Nigeria is for sale, has been on sale, nearly fully purchased now. The Nigerian economy has been a major source of the endangerment of the Nigerian child. Our economic policies are neither articulated by Nigerians (even though we have the expertise to do so) nor really implemented by us. What we have are proxy articulation and proxy implementation. It is all about slavery – slavish and incompetent leaders, slave drivers, slave mentality. A thoughtless debtor is indeed a slave; his children are slaves.

In spite of the abundance of oil and other natural resources, the leadership of Nigeria has over the years been lured into unending borrowings from IMF/World. No amount of public outcry has deterred them. Each borrowing comes with conditionalities including how to spend the money borrowed, who spends it, on what and when. Is it not idiocy for a man to accept to borrow money from another man who insists that the borrowing must remain on paper and what to buy with the money must be products owned by the creditor and no one else? That has been the nature of our borrowings. Our creditors dictate what we must buy (that is what they themselves sell), where we must buy them from (their own outfits), etc, they impose interests on their loans and make profit from their sales-all at our expense.

Over the years, Nigeria has been unable to ascertain exactly how much it owes.
Debts incurred decades ago are merely being serviced by way of payment of interests alone. More money is being borrowed virtually every year. We cannot properly educate the Nigerian child because a large chunk of our annual budget goes into servicing loans which were not used for his benefit. We cannot give him good health facilities, good social security for the same reason. We cannot create jobs to employ his parents because our creditors would not hear of it. We must retrench his parents and uncles and aunts because our creditors insist.

Parents therefore cannot feed their children, buy clothes for them or give them decent education. Social amenities are grossly lacking: the child is further abused – he must trudge long distances in search of water; traverse markets, motor parks and streets hawking groundnuts, oranges and garden eggs to help his impoverished and miserable parents make end meet.
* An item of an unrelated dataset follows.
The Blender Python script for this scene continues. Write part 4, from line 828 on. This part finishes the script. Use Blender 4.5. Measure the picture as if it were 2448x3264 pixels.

Public utilities are auctioned by Nigerian leaders to themselves, while parents and their children become slaves in the new concerns.For the Nigerian child, it is a litany of woes. There is a mythical creature called Sisyphus. He was a creature reputed to have been doomed to perpetually roll a mighty boulder up the hill. Each time he struggled with his eternal burden up the middle of the hill, he would lose control and the boulder would roll back to the foot of the hill. Sisyphus would start all over again. The children of Sisyphus must indeed be in perpetual agony – endangered and doomed, don't you think? I think that given the nature and character of the Nigerian government and its operators, given their succession scheme, the Nigerian child is indeed endangered. There is certainly a way out for the Nigerian child but that is not part of this talk. It is a story for another day. For now, the awareness must be created that the Nigerian child is like a child of Sisyphus.